# Problem statement
Tally how many lines hold the string "band". Your reply should be that number alone.

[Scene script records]
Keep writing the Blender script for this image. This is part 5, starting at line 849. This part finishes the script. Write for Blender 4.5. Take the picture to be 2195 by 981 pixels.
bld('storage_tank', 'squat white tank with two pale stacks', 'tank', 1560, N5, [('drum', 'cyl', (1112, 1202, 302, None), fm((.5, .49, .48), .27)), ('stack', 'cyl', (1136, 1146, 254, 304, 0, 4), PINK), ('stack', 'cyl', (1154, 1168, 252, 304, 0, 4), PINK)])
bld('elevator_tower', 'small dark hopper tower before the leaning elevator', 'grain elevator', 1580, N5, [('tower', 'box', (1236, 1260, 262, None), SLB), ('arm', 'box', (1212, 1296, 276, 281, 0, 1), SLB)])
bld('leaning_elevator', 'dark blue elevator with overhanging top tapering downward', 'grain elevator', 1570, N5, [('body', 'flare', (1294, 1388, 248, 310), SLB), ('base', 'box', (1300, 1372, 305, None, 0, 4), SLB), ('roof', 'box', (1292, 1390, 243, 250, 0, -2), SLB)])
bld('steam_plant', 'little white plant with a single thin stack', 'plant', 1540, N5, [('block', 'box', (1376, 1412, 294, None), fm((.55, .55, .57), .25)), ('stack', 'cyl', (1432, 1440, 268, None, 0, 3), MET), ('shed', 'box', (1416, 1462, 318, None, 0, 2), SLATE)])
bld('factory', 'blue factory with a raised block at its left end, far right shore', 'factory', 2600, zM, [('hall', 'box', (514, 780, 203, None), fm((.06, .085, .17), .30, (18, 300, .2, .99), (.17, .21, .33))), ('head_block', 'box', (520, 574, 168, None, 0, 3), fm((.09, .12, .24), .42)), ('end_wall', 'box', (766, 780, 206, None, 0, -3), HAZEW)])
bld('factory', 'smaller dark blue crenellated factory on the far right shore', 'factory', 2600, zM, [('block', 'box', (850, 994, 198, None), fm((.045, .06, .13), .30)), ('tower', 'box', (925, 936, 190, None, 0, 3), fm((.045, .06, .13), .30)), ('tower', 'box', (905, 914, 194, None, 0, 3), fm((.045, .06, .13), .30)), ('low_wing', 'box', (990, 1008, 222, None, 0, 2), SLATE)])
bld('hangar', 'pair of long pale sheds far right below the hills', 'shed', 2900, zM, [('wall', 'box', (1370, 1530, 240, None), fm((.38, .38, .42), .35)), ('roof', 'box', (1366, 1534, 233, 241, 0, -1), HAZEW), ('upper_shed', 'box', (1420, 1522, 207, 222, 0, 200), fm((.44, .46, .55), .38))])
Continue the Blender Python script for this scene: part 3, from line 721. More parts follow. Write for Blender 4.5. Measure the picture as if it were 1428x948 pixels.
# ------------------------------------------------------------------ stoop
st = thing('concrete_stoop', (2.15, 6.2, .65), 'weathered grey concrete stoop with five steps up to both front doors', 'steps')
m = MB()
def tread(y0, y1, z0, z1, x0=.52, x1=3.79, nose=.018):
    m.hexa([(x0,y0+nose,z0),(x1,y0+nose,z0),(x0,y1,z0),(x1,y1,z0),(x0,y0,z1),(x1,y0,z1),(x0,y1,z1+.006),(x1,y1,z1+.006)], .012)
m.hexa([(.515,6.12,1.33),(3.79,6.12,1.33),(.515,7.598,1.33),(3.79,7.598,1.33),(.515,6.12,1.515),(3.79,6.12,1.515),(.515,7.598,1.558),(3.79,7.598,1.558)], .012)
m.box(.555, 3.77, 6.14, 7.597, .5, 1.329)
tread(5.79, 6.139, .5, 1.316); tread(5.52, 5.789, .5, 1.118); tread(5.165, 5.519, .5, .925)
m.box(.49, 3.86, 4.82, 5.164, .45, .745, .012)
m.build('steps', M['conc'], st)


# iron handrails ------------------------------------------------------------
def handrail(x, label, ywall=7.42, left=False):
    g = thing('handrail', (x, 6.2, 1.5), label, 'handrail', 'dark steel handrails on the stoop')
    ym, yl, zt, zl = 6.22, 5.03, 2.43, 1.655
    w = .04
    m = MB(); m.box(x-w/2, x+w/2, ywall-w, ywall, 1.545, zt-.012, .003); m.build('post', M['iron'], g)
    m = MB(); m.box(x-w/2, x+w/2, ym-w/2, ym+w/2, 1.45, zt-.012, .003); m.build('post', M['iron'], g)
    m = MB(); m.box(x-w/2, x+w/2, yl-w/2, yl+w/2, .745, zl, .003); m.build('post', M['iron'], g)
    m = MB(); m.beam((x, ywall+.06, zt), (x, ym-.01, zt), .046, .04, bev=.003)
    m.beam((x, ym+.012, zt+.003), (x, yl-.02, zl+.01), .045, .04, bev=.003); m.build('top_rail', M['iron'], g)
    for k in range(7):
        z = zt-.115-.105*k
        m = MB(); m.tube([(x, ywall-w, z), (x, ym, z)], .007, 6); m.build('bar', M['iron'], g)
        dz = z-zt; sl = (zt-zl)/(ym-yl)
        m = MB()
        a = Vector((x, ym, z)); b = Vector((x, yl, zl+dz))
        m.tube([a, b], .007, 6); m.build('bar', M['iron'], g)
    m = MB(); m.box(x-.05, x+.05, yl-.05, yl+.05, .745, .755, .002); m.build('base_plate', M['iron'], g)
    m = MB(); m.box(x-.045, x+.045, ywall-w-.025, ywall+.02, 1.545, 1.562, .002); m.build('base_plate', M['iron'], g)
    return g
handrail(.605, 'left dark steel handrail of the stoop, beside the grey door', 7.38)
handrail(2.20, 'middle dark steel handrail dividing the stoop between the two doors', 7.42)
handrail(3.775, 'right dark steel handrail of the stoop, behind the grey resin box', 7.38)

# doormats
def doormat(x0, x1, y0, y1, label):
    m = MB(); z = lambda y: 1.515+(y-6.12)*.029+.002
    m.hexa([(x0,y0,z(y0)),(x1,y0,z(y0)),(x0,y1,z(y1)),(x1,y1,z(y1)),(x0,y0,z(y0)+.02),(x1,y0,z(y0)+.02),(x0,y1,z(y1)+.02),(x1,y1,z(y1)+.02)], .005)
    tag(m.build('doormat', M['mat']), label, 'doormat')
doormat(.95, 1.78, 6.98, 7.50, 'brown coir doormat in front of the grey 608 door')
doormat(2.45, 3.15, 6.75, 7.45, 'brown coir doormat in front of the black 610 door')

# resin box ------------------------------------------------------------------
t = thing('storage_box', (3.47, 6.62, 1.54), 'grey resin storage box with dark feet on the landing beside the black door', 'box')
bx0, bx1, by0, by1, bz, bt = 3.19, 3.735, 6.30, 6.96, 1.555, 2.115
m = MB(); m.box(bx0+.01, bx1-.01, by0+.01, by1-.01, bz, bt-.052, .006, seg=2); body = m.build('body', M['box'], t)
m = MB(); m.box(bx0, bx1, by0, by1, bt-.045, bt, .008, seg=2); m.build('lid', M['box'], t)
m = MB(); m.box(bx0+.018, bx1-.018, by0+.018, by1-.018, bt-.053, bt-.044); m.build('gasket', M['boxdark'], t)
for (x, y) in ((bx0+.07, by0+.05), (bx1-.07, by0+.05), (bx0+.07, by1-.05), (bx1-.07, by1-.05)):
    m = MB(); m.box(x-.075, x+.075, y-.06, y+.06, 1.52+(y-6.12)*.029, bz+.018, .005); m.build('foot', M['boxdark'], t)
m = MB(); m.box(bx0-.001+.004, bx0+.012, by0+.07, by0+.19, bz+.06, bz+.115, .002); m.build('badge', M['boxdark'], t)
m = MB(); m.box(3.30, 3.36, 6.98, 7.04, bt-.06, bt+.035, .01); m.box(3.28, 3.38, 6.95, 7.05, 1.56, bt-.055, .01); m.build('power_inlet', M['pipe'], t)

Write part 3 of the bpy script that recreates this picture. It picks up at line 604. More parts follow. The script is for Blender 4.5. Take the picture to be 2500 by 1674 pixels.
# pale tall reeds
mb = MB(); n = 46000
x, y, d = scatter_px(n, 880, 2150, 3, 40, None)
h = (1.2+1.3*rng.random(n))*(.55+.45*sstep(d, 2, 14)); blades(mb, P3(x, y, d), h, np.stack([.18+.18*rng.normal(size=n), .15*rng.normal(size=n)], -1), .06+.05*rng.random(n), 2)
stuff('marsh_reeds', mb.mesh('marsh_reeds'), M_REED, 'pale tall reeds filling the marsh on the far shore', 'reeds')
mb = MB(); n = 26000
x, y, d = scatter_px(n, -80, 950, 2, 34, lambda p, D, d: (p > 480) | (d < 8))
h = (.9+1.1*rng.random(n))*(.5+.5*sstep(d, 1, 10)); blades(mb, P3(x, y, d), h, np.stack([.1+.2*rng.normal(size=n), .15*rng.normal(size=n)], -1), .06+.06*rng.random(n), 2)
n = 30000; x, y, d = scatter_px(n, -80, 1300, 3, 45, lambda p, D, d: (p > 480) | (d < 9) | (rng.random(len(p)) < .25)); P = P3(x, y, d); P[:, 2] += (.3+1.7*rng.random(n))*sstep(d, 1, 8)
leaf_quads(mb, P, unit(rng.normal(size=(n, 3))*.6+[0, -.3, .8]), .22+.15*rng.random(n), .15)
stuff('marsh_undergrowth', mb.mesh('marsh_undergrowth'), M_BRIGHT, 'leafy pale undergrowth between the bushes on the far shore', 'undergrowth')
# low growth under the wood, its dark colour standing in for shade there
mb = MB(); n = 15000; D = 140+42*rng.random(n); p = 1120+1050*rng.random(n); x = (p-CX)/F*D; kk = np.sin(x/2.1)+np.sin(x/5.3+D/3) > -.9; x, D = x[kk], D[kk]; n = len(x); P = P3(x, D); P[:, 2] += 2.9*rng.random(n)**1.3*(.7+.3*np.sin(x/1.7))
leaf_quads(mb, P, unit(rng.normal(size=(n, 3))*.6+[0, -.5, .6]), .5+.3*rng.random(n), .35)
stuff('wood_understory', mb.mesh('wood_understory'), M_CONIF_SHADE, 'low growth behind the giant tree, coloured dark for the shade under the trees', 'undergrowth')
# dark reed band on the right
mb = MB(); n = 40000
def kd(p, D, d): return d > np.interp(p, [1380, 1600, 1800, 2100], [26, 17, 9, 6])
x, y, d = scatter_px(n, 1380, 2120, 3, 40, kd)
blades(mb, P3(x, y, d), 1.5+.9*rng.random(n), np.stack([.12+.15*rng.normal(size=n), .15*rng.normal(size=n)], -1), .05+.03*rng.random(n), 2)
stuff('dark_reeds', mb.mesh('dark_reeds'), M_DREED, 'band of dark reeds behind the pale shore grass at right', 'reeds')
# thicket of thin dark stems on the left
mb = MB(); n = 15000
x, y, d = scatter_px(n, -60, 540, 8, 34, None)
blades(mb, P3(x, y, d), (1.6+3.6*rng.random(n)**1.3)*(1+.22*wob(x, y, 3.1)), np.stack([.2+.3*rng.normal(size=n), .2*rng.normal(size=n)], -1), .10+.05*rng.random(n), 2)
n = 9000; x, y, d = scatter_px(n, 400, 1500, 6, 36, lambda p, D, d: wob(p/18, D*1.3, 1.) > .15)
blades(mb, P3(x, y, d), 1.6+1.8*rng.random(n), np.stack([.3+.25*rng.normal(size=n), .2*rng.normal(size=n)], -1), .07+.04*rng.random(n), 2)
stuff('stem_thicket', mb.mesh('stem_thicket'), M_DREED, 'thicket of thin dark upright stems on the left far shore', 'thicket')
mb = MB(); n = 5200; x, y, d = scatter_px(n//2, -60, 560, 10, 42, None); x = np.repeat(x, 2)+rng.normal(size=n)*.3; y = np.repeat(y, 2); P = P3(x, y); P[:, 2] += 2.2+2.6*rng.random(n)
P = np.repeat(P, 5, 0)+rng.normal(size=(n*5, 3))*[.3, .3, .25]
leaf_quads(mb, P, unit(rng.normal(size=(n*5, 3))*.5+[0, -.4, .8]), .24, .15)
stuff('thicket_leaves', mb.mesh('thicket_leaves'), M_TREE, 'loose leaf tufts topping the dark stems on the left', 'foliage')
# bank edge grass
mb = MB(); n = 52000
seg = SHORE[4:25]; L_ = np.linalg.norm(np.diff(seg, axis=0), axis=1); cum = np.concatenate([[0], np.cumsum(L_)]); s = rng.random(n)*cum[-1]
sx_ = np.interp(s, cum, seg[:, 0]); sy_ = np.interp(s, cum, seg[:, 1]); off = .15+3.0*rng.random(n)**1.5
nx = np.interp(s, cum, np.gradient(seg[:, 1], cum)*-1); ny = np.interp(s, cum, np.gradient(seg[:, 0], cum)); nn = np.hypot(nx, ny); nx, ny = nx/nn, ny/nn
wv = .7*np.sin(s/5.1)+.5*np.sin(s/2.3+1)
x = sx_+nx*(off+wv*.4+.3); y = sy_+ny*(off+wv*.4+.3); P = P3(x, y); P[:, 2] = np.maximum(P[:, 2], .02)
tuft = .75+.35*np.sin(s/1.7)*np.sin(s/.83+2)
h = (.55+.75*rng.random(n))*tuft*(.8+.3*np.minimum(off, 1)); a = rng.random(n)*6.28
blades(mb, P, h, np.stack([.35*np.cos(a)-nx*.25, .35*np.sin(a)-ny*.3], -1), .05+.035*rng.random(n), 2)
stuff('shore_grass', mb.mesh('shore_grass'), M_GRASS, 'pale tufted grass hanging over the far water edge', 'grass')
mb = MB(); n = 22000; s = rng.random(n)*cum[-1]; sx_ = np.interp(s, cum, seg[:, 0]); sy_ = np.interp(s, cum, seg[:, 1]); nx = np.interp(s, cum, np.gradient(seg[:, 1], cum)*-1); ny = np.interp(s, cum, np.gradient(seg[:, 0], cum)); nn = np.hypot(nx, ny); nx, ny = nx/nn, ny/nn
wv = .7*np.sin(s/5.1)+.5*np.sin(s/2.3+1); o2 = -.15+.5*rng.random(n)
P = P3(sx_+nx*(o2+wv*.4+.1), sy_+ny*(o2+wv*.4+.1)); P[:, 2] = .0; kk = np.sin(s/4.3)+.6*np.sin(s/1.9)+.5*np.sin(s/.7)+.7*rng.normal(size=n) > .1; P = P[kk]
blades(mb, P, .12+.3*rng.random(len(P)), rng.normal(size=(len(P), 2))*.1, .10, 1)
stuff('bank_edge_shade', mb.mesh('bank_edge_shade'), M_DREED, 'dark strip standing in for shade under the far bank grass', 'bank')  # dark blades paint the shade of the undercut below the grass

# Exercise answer
2